Shares in Appen fell 3.3 per cent to $6.19, giving the company a valuation of about $763m. It comes less than two weeks after Canadian IT firm Telus walked away from its $9.50-per-share takeover bid, which would have valued Appen at $1.2bn.

The Sydney-based Appen creates human-curated datasets to train artificial intelligence programs and its customers are thought to include tech giants including Amazon.

Its shares were worth as much as $43.50 in August 2020.

“Appen management noted that … the weakness was primarily due to one customer, which we see as likely being Facebook based on our website visit analysis,” the analysts led by Siraj Ahmed said in a note to clients.

The analysts said that demand for human-labelled AI training data still exists and Appen is still an attractive takeover target given its market position.

They slashed their target price for the stock by 28 per cent to $6.60.

Appen chief executive Mark Brayan said in an interview last month the Telus saga demonstrated that his company “is still a valuable commodity”.

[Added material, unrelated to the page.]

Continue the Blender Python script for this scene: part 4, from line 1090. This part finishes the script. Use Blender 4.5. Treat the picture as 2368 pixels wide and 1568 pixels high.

“We’ve got great people, great products and fantastic customers, and that’s why people do things like this, because there’s a lot of value in a business like ours,” he said.

“It underscores the importance of our customers and looking after them, because my reflection when this happened is that I want to make sure that whatever happens with this outcome, I‘m doing the right thing by my customers and the staff.

“So in some ways, it refocuses you on what’s important.”